- [The exercise]: Repeat every line exactly, keeping the pictures out of the copy.

- [Provided material]:
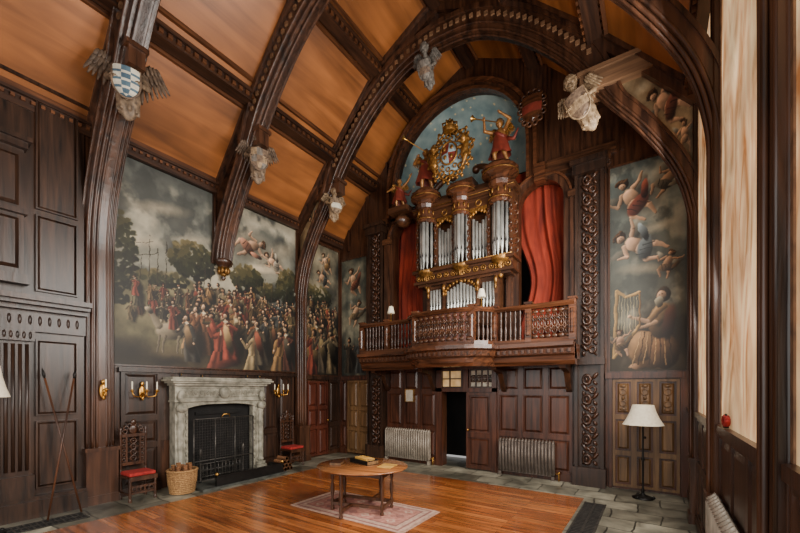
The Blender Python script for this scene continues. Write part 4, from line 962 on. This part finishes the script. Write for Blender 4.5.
# ---------------------------------------------------------------- fireplace
FC=-4.2
e=empty('fireplace',(0.2,FC,0),'carved weathered grey stone chimneypiece with iron firebox','fireplace')
mb=MB(Lm)
for s_ in (-1,1):
    c=FC+s_*.97
    mb.box((c-.1,.035,0),(c+.1,.28,1.82)); mb.box((c-.14,.035,0),(c+.14,.38,.18)); mb.box((c-.12,.035,.18),(c+.12,.34,.26))
    mb.lathe([(.06,.26),(.09,.32),(.045,.46),(.06,.9),(.08,1.3),(.055,1.45),(.09,1.6)],(c,.29,0),10); mb.ell((c,.36,1.68),(.11,.09,.1)); mb.ell((c,.36,1.92),(.08,.06,.14))
mb.box((FC-1.08,.035,1.82),(FC+1.08,.3,2.18)); mb.box((FC-1.1,.035,1.8),(FC+1.1,.33,1.84)); mb.box((FC-1.12,.035,2.15),(FC+1.12,.38,2.2)); mb.box((FC-1.18,.035,2.2),(FC+1.18,.44,2.24)); mb.box((FC-1.24,.035,2.24),(FC+1.24,.48,2.28)); mb.box((FC-1.2,.035,2.28),(FC+1.2,.45,2.33))
n_=20
vs=[(FC-.87,1.82)]+[(FC-.87+1.74*i/n_,1.64+.1*(1-abs(2*i/n_-1)**3.5)) for i in range(n_+1)]+[(FC+.87,1.82)]
mb.prism(vs,.1,.28)
for s_ in (-1,1): mb.box((FC+s_*.83-.04,.1,0),(FC+s_*.83+.04,.25,1.66))
mb.obj('surround',STONE,e,'w',bevel=.006)
mb=MB(Lm)
for i in range(15):
    u=FC-.9+i*.1286; mb.torus((u,.305,2.0),.038,.013,10,5); mb.ell((u,.31,2.0),.018,8,6); mb.ell((u+.064,.305,2.0),(.013,.018,.09),6,5)
mb.ell((FC,.33,2.0),(.14,.06,.14)); mb.tube([(FC-.95,.3,1.9),(FC+.95,.3,1.9)],.012,6); mb.tube([(FC-.95,.3,2.1),(FC+.95,.3,2.1)],.012,6)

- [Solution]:
The Blender Python script for this scene continues. Write part 4, from line 962 on. This part finishes the script. Write for Blender 4.5.
# ---------------------------------------------------------------- fireplace
FC=-4.2
e=empty('fireplace',(0.2,FC,0),'carved weathered grey stone chimneypiece with iron firebox','fireplace')
mb=MB(Lm)
for s_ in (-1,1):
    c=FC+s_*.97
    mb.box((c-.1,.035,0),(c+.1,.28,1.82)); mb.box((c-.14,.035,0),(c+.14,.38,.18)); mb.box((c-.12,.035,.18),(c+.12,.34,.26))
    mb.lathe([(.06,.26),(.09,.32),(.045,.46),(.06,.9),(.08,1.3),(.055,1.45),(.09,1.6)],(c,.29,0),10); mb.ell((c,.36,1.68),(.11,.09,.1)); mb.ell((c,.36,1.92),(.08,.06,.14))
mb.box((FC-1.08,.035,1.82),(FC+1.08,.3,2.18)); mb.box((FC-1.1,.035,1.8),(FC+1.1,.33,1.84)); mb.box((FC-1.12,.035,2.15),(FC+1.12,.38,2.2)); mb.box((FC-1.18,.035,2.2),(FC+1.18,.44,2.24)); mb.box((FC-1.24,.035,2.24),(FC+1.24,.48,2.28)); mb.box((FC-1.2,.035,2.28),(FC+1.2,.45,2.33))
n_=20
vs=[(FC-.87,1.82)]+[(FC-.87+1.74*i/n_,1.64+.1*(1-abs(2*i/n_-1)**3.5)) for i in range(n_+1)]+[(FC+.87,1.82)]
mb.prism(vs,.1,.28)
for s_ in (-1,1): mb.box((FC+s_*.83-.04,.1,0),(FC+s_*.83+.04,.25,1.66))
mb.obj('surround',STONE,e,'w',bevel=.006)
mb=MB(Lm)
for i in range(15):
    u=FC-.9+i*.1286; mb.torus((u,.305,2.0),.038,.013,10,5); mb.ell((u,.31,2.0),.018,8,6); mb.ell((u+.064,.305,2.0),(.013,.018,.09),6,5)
mb.ell((FC,.33,2.0),(.14,.06,.14)); mb.tube([(FC-.95,.3,1.9),(FC+.95,.3,1.9)],.012,6); mb.tube([(FC-.95,.3,2.1),(FC+.95,.3,2.1)],.012,6)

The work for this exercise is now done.